PJM’s Market Monitor made no new recommendations in its second-quarter report, but that doesn’t mean Joe Bowring didn’t have anything to say.
Instead, the Monitor used his newest State of the Market report to repeat longstanding recommendations and warn stakeholders not to overreact to the winter’s extreme weather, which sent prices skyward and brought the RTO uncomfortably close to having to cut loads.
“Particularly in times of stress on markets and when some flaws in markets are revealed, non-market solutions may appear attractive. Top-down, integrated resource planning approaches are tempting because it is easy to think that experts know exactly the right mix and location of generation resources,” the Monitor wrote.
But the Monitor said the lure of integrated planning, cost-of-service rates and subsidies for favored generation technologies should be resisted because “the market paradigm and the non-market paradigm are mutually exclusive.”
“Once the decision is made that market outcomes must be fundamentally modified, it will be virtually impossible to return to markets.”
The Monitor said criticism of the performance of PJM’s energy and capacity markets is legitimate. But he added, “Before market outcomes are rejected in favor of non-market choices, markets should be permitted to work.”
Capacity Prices Suppressed
The report repeats previous calls to eliminate limited demand response and the 2.5% demand offset from the capacity auction, saying the two combined to reduce revenues in the 2017/18 Base Residual Auction by $3.4 billion, or 31%.
“Premature and uneconomic retirements and the failure to make economic investments in new entry are both the results [of the price suppression]. … The most fundamental required change to the capacity market design is the enforcement of a consistent definition of a capacity resource so that all capacity resources are full substitutes for one another.”
The report said the 22% forced outage rate in early January was evidence that current capacity market rules have insufficient incentives and penalties.

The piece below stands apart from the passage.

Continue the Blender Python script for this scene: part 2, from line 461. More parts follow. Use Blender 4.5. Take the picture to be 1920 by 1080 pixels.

“At present, only half of capacity market revenues are at risk for failure to perform on high demand days. Gas-fired units with a single fuel are exempt from any capacity market revenue impact that results from lack of fuel outages on high demand days. … An increase in capacity market prices must be accompanied by a strengthening of capacity market incentives so that customers can be assured of getting what they pay for.” (See related story, Reaction Muted as PJM Pitches New Capacity Product.)
Below are some statistical highlights from the 442-page report.
Prices, Revenues
The load-weighted average LMP was 84% higher in the first six months of 2014 than the first half of 2013 ($69.92/MWh vs. $37.96/MWh). High fuel prices played a large role in the increase. Had fuel prices been equal to the first six months of 2013, LMPs would have risen only 52% to $57.71/MWh.
All technology types received big increases in net revenues due to the extraordinary prices early in the year: combustion turbine (+730%); combined-cycle (+202%); coal (+338%); nuclear (+96%); wind (+32%); and solar (+14%). All figures assume that these are new plants.
Market Power
Baseload generation had an average Herfindahl-Hirschman Index (HHI) of 1,174 in the first two quarters, making it moderately concentrated under the Federal Energy Regulatory Commission’s Merger Policy Statement.
Intermediate generation averaged 1,719, at the high end of moderately concentrated, but rose as high as 5,693. FERC considers an HHI above 1,800 as highly concentrated (equivalent to between five and six firms with equal market shares).
Peakers averaged a highly-concentrated 6,119 and rose as high as 10,000, similar to patterns seen in 2013.
Nevertheless, market power mitigation ensured that energy, capacity and regulation markets produced competitive results, the Monitor said.
Marginal Units
Coal (47.6%) and gas (41%) units were marginal in all but about 11% of real-time hours in the first six months. Oil set prices for 5.7% of hours while wind units were responsible for about 5%.
In all but 1.4% of wind’s marginal hours, the marginal price was at (23%) or below (76%) $0/MWh.